'Cougar' Term Leaves Some Confused, Others Confident
Posted on: Tuesday, 15 July 2008, 12:10 CDT
WALNUT CREEK, Calif. -- For as long as she can remember, Rhonna Marsden has preferred to date younger men. "I know they're not going to be fuddy-duddys," she says. "They're spontaneous. Fun. We just have more in common."
And, for just as long, Marsden, 53, has been aware of the May-December double standard. When she was a junior in high school and introduced her mother to her freshman boyfriend, she was accused of "robbing the cradle."
Today, she is happily married to a man eight years her junior. But if she were single and dating, Marsden would have to deal with a new label. By modern estimations, she would be a "cougar."
"I find the term a bit offensive," says Marsden, of Fremont, Calif. "It's OK for men to date younger women. But when the roles are reversed it implies that there's something wrong with the woman."
Indeed. After all, cougars, by definition, are stalk-and-ambush predators. The term, which germinated in the bars of Vancouver in 2001, originally referred to a woman in her early 40s pursuing a man in his late 20s, but has come to define any woman in a romance with a younger man.
CONFLICTED OVER THE TERM
No matter the exact definition, it is a concept, maybe even a movement. But women and even some men are conflicted over what many feel is a derogatory term. Some find it empowering. Is it not a good thing that women of any age can embrace their sexuality? Others find it offensive. Why name such a woman after a violent animal, and why is there no male counterpart?
Ultimately, experts agree that its predatory tone illustrates our culture's discomfort with older women exploring their sexuality. Like so many of the roles assigned to women, the term takes with one hand and gives with another, says Andi Zeisler, editor of the Oakland, Calif.-based feminist pop culture magazine, Bitch.
"It's celebrating the sexual agency of women and granting the idea that older women can have a sexual identity after 40," she says. "But then assigning this goofy name to it and making it into a punch line is wrong."

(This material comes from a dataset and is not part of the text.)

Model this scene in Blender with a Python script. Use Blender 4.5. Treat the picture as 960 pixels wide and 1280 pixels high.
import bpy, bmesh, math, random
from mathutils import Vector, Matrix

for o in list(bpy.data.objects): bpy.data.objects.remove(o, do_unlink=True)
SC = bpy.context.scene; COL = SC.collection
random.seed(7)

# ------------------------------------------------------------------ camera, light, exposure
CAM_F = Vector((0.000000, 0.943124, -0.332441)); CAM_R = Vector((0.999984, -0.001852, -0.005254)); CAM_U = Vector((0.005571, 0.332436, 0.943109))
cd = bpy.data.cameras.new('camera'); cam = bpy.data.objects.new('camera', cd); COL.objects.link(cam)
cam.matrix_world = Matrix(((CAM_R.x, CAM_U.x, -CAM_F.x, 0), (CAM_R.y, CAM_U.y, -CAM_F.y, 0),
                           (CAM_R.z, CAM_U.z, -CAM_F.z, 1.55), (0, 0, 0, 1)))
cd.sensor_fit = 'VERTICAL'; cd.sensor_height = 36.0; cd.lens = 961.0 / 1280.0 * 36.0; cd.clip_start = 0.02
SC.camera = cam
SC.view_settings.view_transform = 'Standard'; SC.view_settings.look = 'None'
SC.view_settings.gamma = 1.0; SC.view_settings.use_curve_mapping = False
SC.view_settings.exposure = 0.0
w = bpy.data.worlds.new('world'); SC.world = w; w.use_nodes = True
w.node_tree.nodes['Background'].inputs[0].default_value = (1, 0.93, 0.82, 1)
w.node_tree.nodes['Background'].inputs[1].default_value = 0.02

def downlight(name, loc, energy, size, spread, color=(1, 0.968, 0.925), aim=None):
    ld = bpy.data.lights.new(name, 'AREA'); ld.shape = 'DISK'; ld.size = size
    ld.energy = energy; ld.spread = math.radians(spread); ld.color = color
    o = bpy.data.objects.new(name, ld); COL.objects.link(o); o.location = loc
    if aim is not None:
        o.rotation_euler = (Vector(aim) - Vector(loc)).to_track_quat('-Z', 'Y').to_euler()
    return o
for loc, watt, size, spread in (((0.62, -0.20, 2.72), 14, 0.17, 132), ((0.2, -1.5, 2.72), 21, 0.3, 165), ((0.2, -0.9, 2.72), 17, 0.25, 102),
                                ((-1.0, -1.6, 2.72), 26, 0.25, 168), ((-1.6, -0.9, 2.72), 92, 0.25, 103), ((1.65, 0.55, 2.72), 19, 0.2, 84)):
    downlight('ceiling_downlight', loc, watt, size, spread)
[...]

Despite healthy, high-profile relationships between Demi Moore and Ashton Kutcher or Susan Sarandon and Tim Robbins, those punch lines are popping up all over pop culture. Recently, television comedies such as "30 Rock" and "How I Met Your Mother" featured episodes on cougar hunting. Others examples are flat-out insulting: The women on "Saturday Night Live's""Cougar Den" are tacky, desperate and chase their calcium supplements with "tartinis."

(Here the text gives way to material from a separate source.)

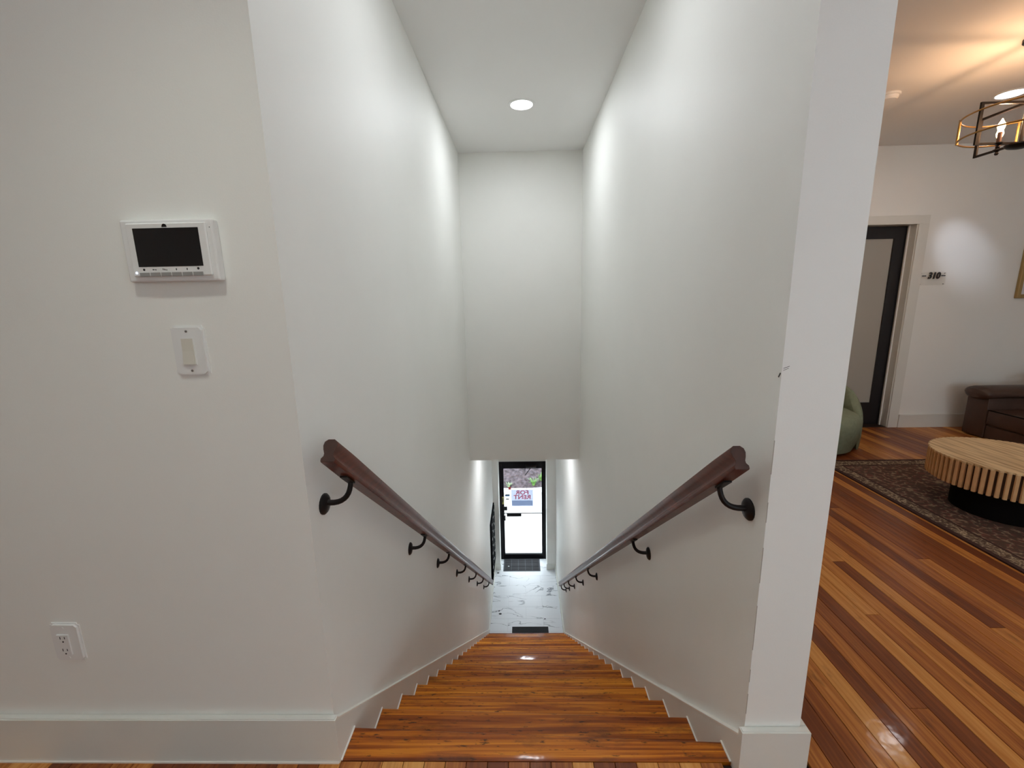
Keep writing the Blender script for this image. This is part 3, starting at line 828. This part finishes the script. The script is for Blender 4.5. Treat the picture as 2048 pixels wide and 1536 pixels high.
# ------------------------------------------------------------------ lounge door, sign, picture
ld = thing('door_2', 'black interior door with a frosted glass panel in the lounge', 'door', (3.34, YW+0.1, 0)); ld['kind'] = 'structure'
LX0, LX1, LY = 2.935, 3.742, YW+0.10
for nm, a in (('stile', (LX0, LX0+0.115, LY, LY+0.035, 0.006, 1.982)), ('stile', (LX1-0.112, LX1, LY, LY+0.035, 0.006, 1.982)),
              ('rail', (LX0+0.115, LX1-0.112, LY, LY+0.035, 0.006, 0.238)), ('rail', (LX0+0.115, LX1-0.112, LY, LY+0.035, 1.871, 1.982))):
    obj(nm, B(*a), M_doorblk, ld)
obj('frosted_panel', B(LX0+0.115, LX1-0.112, LY+0.012, LY+0.022, 0.238, 1.871), M_frost, ld)
hd = obj('handle', tube(BM(), [(LX0+0.05, LY-0.001, 0.98), (LX0+0.05, LY-0.045, 0.98), (LX0+0.16, LY-0.045, 0.98)], 0.009), M_steel, ld)
jm = obj('jamb', B(LX1+0.001, DOX1, YW, YW+0.14, 0, DOZ), M_trim, ld)
obj('jamb', B(DOX0, LX0-0.001, YW, YW+0.14, 0, DOZ), M_trim, ld)
obj('jamb', B(LX0-0.001, LX1+0.001, YW, YW+0.14, 1.984, DOZ), M_trim, ld)
obj('door_stop', B(LX1-0.010, LX1+0.001, LY-0.028, LY-0.016, 0, 1.984), M_white, ld)
obj('casing', B(DOX1-0.006, 3.845, YW-0.014, YW, 0, DOZ-0.006, bev=0.002), M_trim, ld)
obj('casing', B(2.83, DOX0+0.006, YW-0.014, YW, 0, DOZ-0.006, bev=0.002), M_trim, ld)
obj('casing', B(2.83, 3.845, YW-0.014, YW, DOZ-0.006, 2.064, bev=0.002), M_trim, ld)
obj('threshold', B(DOX0, DOX1, YW, YW+0.14, -0.05, 0.004), M_sub, ld)
struct('door_light_blocker', B(2.7, 3.95, YW+0.141, YW+0.2, -0.3, 2.3), M_wall)  # unseen slab added to keep outside light from leaking past the door

sn = thing('number_sign', 'clear room number sign reading 310 on the wall right of the lounge door', 'sign', (3.959, YW, 1.42))
obj('acrylic_plate', B(3.838, 4.080, YW-0.012, YW-0.008, 1.421, 1.542), M_acryl, sn)
for xx_ in (3.848, 4.070):
    for zz in (1.431, 1.532): obj('standoff', lathe(BM(), [(0.004, 0), (0.004, -0.009)], xx_, YW, zz, 8, axis=1), M_steel, sn)
t = text_bm('310', 0.082, shear=0.15, thick=0.002, bold=0.003)
for v in t.verts: v.co.x *= 0.92
obj('numerals', move(t, (3.963, YW-0.0145, 1.508)), M_dgrey, sn)
for xx_ in (3.870, 4.050): obj('dash', B(xx_-0.018, xx_+0.018, YW-0.0165, YW-0.0125, 1.504, 1.513), M_dgrey, sn)

pc = thing('framed_picture', 'gilt framed picture on the lounge wall right of the number sign', 'picture', (5.10, YW, 1.28))
PX0, PX1, PZ0, PZ1, fwid = 4.765, 5.45, 1.282, 2.15, 0.036
for a in ((PX0, PX0+fwid, YW-0.030, YW, PZ0, PZ1), (PX1-fwid, PX1, YW-0.030, YW, PZ0, PZ1), (PX0+fwid, PX1-fwid, YW-0.030, YW, PZ0, PZ0+fwid), (PX0+fwid, PX1-fwid, YW-0.030, YW, PZ1-fwid, PZ1)):
    obj('frame_rail', B(*a, bev=0.004), M_gilt, pc)
obj('mount', B(PX0+fwid, PX1-fwid, YW-0.014, YW-0.006, PZ0+fwid, PZ1-fwid), M_mount, pc)

# ------------------------------------------------------------------ lantern ceiling fixture
CX, CY, Z0c, Z1c, RR = 2.75, 2.62, 2.150, 2.365, 0.240
cf = thing('lantern_fixture', 'bronze and brass ring lantern with candle bulbs on the lounge ceiling', 'chandelier', (CX, CY, ZC))
obj('canopy', lathe(BM(), [(0.065, 0), (0.065, -0.014), (0.05, -0.024), (0.012, -0.028)], CX, CY, ZC, 28), M_iron, cf, smooth=True)
obj('stem', tube(BM(), [(CX, CY, ZC-0.02), (CX, CY, Z0c+0.01)], 0.008), M_iron, cf)
def rect_frame(ax):
    bm = BM(); w, d = 0.008, 0.005
    for s in (-1, 1):
        if ax == 0: box(bm, CX+s*RR-w, CX+s*RR+w, CY-d, CY+d, Z0c, Z1c)
        else: box(bm, CX-d, CX+d, CY+s*RR-w, CY+s*RR+w, Z0c, Z1c)
    for z in (Z0c, Z1c-0.012):
        if ax == 0: box(bm, CX-RR+w, CX+RR-w, CY-d, CY+d, z, z+0.012)
        else: box(bm, CX-d, CX+d, CY-RR+w, CY+RR-w, z, z+0.012)
    return obj('rectangular_frame', bm, M_iron, cf)
rect_frame(0); rect_frame(1)
RB = 0.252
for z in (2.215, 2.325):
    obj('ring', tube(BM(), [(CX+RB*math.cos(2*math.pi*i/56), CY+RB*math.sin(2*math.pi*i/56), z) for i in range(56)], 0.0045, n=8, closed=True), M_gold, cf, smooth=True)
for k in range(4):
    a = math.pi/4+k*math.pi/2+0.05
    obj('ring_bar', tube(BM(), [(CX+RB*math.cos(a), CY+RB*math.sin(a), 2.203), (CX+RB*math.cos(a), CY+RB*math.sin(a), 2.337)], 0.006, n=8), M_gold, cf)
obj('hub', lathe(BM(), [(0.02, -0.022), (0.05, -0.014), (0.062, -0.004), (0.062, 0.004), (0.02, 0.010)], CX, CY, Z0c, 24), M_iron, cf, smooth=True)
for k in range(4):
    a = k*math.pi/2
    px, py = CX+0.118*math.cos(a), CY+0.118*math.sin(a)
    c = obj('candle', lathe(BM(), [(0.010, 0.008), (0.0095, 0.062), (0.008, 0.064)], px, py, Z0c, 14), M_candle, cf, smooth=True)
    obj('drip_cup', lathe(BM(), [(0.006, -0.020), (0.010, -0.012), (0.006, -0.004), (0.019, 0.006), (0.019, 0.011), (0.011, 0.013)], px, py, Z0c, 16), M_iron, c, smooth=True)
    obj('bulb', lathe(BM(), [(0.006, 0.064), (0.013, 0.078), (0.0165, 0.093), (0.013, 0.108), (0.006, 0.122), (0.002, 0.132)], px, py, Z0c, 16), E_bulb, cf, smooth=True)
    l = bpy.data.lights.new('candle_bulb', 'POINT'); l.energy = KP*L_BULB; l.color = lin((255, 200, 150)); l.shadow_soft_size = 0.012
    lo = bpy.data.objects.new('candle_bulb_lamp', l); COL.objects.link(lo); lo.location = (px, py, Z0c+0.146)

# ------------------------------------------------------------------ rug
RX0, RX1, RY0, RY1 = 2.455, 4.16, 0.80, 3.425
rug = thing('area_rug', 'dark patterned oriental rug under the round coffee table', 'rug', ((RX0+RX1)/2, (RY0+RY1)/2, 0))
M_rf = rug_mat('rug_field', (84, 63, 52), (118, 70, 60), (156, 132, 106), 17, 0.44)
M_rb = rug_mat('rug_border', (84, 64, 52), (128, 106, 84), (184, 164, 134), 30, 0.40)
M_re = pm('rug_binding', (58, 32, 28), 0.9, var=0.2, scale=60)
def frame_bm(i0, i1, z):
    bm = BM()
    box(bm, RX0+i0, RX0+i1, RY0+i0, RY1-i0, 0.0, z); box(bm, RX1-i1, RX1-i0, RY0+i0, RY1-i0, 0.0, z)
    box(bm, RX0+i1, RX1-i1, RY0+i0, RY0+i1, 0.0, z); box(bm, RX0+i1, RX1-i1, RY1-i1, RY1-i0, 0.0, z)
    return bm
obj('binding', frame_bm(0, 0.028, 0.009), M_re, rug)
obj('border', frame_bm(0.028, 0.105, 0.0085), M_rb, rug)
obj('guard_stripe', frame_bm(0.105, 0.120, 0.0088), M_re, rug)
obj('field', B(RX0+0.120, RX1-0.120, RY0+0.120, RY1-0.120, 0.0, 0.0085), M_rf, rug)

# ------------------------------------------------------------------ coffee table
TX, TY, TR, TZ0, TZ1 = 3.01, 2.565, 0.372, 0.200, 0.366
ct = thing('coffee_table', 'round fluted wooden coffee table on a dark plinth', 'table', (TX, TY, 0.009))
NS = 72
top = BM()
pts = []
for i in range(NS*6):
    a = 2*math.pi*i/(NS*6); ph = (i % 6)/6.0
    r = TR+0.0015 - (0.0 if ph < 0.6 else 0.007)
    pts.append((TX+r*math.cos(a), TY+r*math.sin(a)))
prism(top, pts, 2, TZ1-0.010, TZ1)
obj('table_top', top, M_top, ct, origin=(TX, TY, TZ1))
obj('drum', lathe(BM(), [(TR-0.016, TZ0+0.004), (TR-0.016, TZ1-0.010)], TX, TY, 0, 64), M_core, ct, smooth=True)
sl0 = None
for i in range(NS):
    a = 2*math.pi*(i+0.3)/NS
    if sl0 is None:
        w = TR*2*math.pi/NS*0.60
        bm = BM(); box(bm, -0.018, 0.0, -w/2, w/2, TZ0, TZ1-0.010)
        e_ = [e for e in bm.edges if all(v.co.x > -0.001 for v in e.verts) and abs(e.verts[0].co.z-e.verts[1].co.z) > 0.05]
        bmesh.ops.bevel(bm, geom=e_, offset=0.004, segments=2, affect='EDGES')
        o = obj('slat', bm, M_slat, ct, origin=(0, 0, 0)); sl0 = o
    else:
        o = sl0.copy(); COL.objects.link(o)
    o.location = (TR*math.cos(a), TR*math.sin(a), -0.009); o.rotation_euler = (0, 0, a)
obj('plinth', lathe(BM(), [(0.235, 0.009), (0.235, TZ0+0.004)], TX, TY, 0, 48), M_plinth, ct, smooth=True)

# ------------------------------------------------------------------ green barrel chair
GX, GY = 2.62, 3.83
gc = thing('barrel_chair', 'green boucle barrel chair beside the lounge door, half hidden by the wall', 'chair', (GX, GY, 0))
seat = BM()
lathe(seat, [(0.29, 0.012), (0.325, 0.03), (0.350, 0.10), (0.366, 0.22), (0.364, 0.285), (0.345, 0.325), (0.30, 0.348), (0.10, 0.360)], GX-0.008, GY-0.012, 0, 48)
obj('seat', seat, M_green, gc, smooth=True)
sh = BM(); rings = []
NA = 44
KEY = [(0, 0.24), (8, 0.32), (30, 0.485), (55, 0.565), (82, 0.61), (100, 0.62)]
def shell_z(d):
    d = min(d, 200-d)
    for (a, za), (b, zb) in zip(KEY[:-1], KEY[1:]):
        if d <= b: return za+(zb-za)*(d-a)/(b-a)
    return KEY[-1][1]
for i in range(NA+1):
    d = 200.0*i/NA
    a = math.radians(-30+d)                       # wraps from one arm round the back to the other
    u = i/NA
    end = min(1.0, min(u, 1-u)*8.0); end = math.sqrt(max(0.0, 1-(1-end)**2))
    zt = shell_z(d)
    ro, ri = 0.405, 0.318
    mid = (ro+ri)/2; hw = (ro-ri)/2*max(0.25, end)
    prof = [(mid-hw*0.3, 0.015), (mid+hw*0.55, 0.015), (mid+hw*0.8, zt*0.15), (mid+hw, zt*0.45), (mid+hw*0.98, zt*0.78), (mid+hw*0.8, zt*0.93), (mid+hw*0.25, zt), (mid-hw*0.35, zt*0.99), (mid-hw*0.85, zt*0.92), (mid-hw, zt*0.7)]
    rings.append([sh.verts.new((GX+r*math.cos(a), GY+r*math.sin(a), z)) for r, z in prof])
for a, b_ in zip(rings[:-1], rings[1:]):
    n = len(a)
    for i in range(n): sh.faces.new((a[i], a[(i+1) % n], b_[(i+1) % n], b_[i]))
sh.faces.new(rings[0]); sh.faces.new(rings[-1][::-1])
obj('back_shell', sh, M_green, gc, smooth=True)

# ------------------------------------------------------------------ leather sofa (faces -x, its arm against the far wall)
SX0 = 4.30
so = thing('leather_sofa', 'dark brown leather sofa with a rolled arm by the lounge wall', 'sofa', (4.72, 3.1, 0))
SY1, SYA, SYB = 4.13, 3.935, 1.95
def arm(ya, yb):
    bm = BM()
    box(bm, SX0, 5.10, ya, yb, 0.012, 0.42, bev=0.012, seg=2)
    o = obj('arm', bm, M_leather, so, smooth=True)
    ym = (ya+yb)/2
    rl = BM()
    pr = [(0.004, -0.036), (0.045, -0.030), (0.066, -0.012), (0.074, 0.01), (0.074, 0.80)]
    rings = []
    for r, h in [(0.01, -0.050), (0.055, -0.044), (0.078, -0.022), (0.085, 0.01), (0.085, 0.80)]:
        rings.append([rl.verts.new((SX0+h, ym+r*1.45*math.cos(t), 0.422+r*0.76*math.sin(t))) for t in [2*math.pi*i/24 for i in range(24)]])
    for a, b_ in zip(rings[:-1], rings[1:]):
        for i in range(24): rl.faces.new((a[i], a[(i+1) % 24], b_[(i+1) % 24], b_[i]))
    rl.faces.new(rings[0]); rl.faces.new(rings[-1])
    obj('arm_roll', rl, M_leather, o, smooth=True)
arm(SYA, SY1); arm(SYB-0.195, SYB)
obj('base', B(SX0+0.012, 5.05, SYB, SYA, 0.012, 0.135, bev=0.008), M_leather, so)
nc = 2; cw = (SYA-SYB)/nc
for i in range(nc):
    cu = obj('seat_cushion', B(SX0+0.002, 4.86, SYB+i*cw+0.004, SYB+(i+1)*cw-0.004, 0.137, 0.282, bev=0.016, seg=3), M_leather, so, smooth=True)
    y0, y1 = SYB+i*cw+0.012, SYB+(i+1)*cw-0.012
    obj('piping', tube(BM(), [(SX0+0.006, y0, 0.277), (SX0+0.006, y1, 0.277)], 0.005, n=6), M_plinth, cu)
    obj('back_cushion', B(4.80, 5.02, SYB+i*cw+0.006, SYB+(i+1)*cw-0.006, 0.27, 0.62, bev=0.05, seg=3), M_leather, so, smooth=True)
obj('backrest', B(5.0, 5.2, SYB-0.19, SY1-0.005, 0.012, 0.60, bev=0.03, seg=2), M_leather, so, smooth=True)
for o in list(bpy.data.objects):
    if '_w' in o: del o['_w']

While some mock, however, others embrace. Naseema McElroy isn't too concerned with the term. She's just pleased to see images of strong older women knowing what they want, and going after it. "I think it's great," says McElroy, 27, of Oakland, Calif. "It's about time."
Legions of female "American Idol" fans agreed, as they held "Cougars for Cook" signs for recent contestant David Cook. And, in a reality show due early next year from the producers of "The Bachelor," it is the young men who must compete for the heart of the cougar.
SHE 'SHOWED THE WAY'
Jeremy Mape of urbancougars.com is serious about older women. When he was 27, Mape had an "amazing" experience with a 37-year-old woman in San Francisco. "She was confident. She approached me and asked me questions," Mape says. "It was like being showed the way rather than leading. It kind of turned me on."
His friends had similar experiences, and the following year they launched urbancougars.com, which made Rolling Stone magazine's Hot List in 2005. Next month, they are relaunching the site with more user-generated content.
Instead of getting offended, former Toronto Sun sex columnist Valerie Gibson took ownership of the cougar moniker, writing "Cougar: A Guide for Older Women Dating Younger Men" (Key Porter Books, 2002) the same year she first heard it in Canada. "I thought, 'That's a wonderful image of older women,'" Gibson says. "Throughout history, we have never been in charge of our sexual lives past 40, but now we are. We are vital. We are sensual. We do the choosing, dumping and picking. It's a wonderful control."
In her book, and in the revised edition, due out next year, she talks about the new breed of single, older woman as "confident, sophisticated, desirable and sexy," a woman who knows exactly what she wants ("younger men and lots of great sex") and what she doesn't ("children, cohabitation or commitment"). The new edition will also have a section for pumas, or cougars in training.
Gibson, whose last marriage was to a man 14 years her junior, is frank about why the age disparity works. "Women in their 40s and up are in their sexual prime and young men hit their sexual peak in their late 20s," she says.
These days, Gibson says it is the men who pursue the older women. "They find the women are simply more interesting," she says. "They've lived."
Gibson once threw Cougar Cruises around Lake Ontario and she noted that her most recent tour was oversold. Young men were lined up at the dock, eager to hop on board. It was at least three cubs per cougar. "They're the predatory ones now," she says. "They do the pouncing."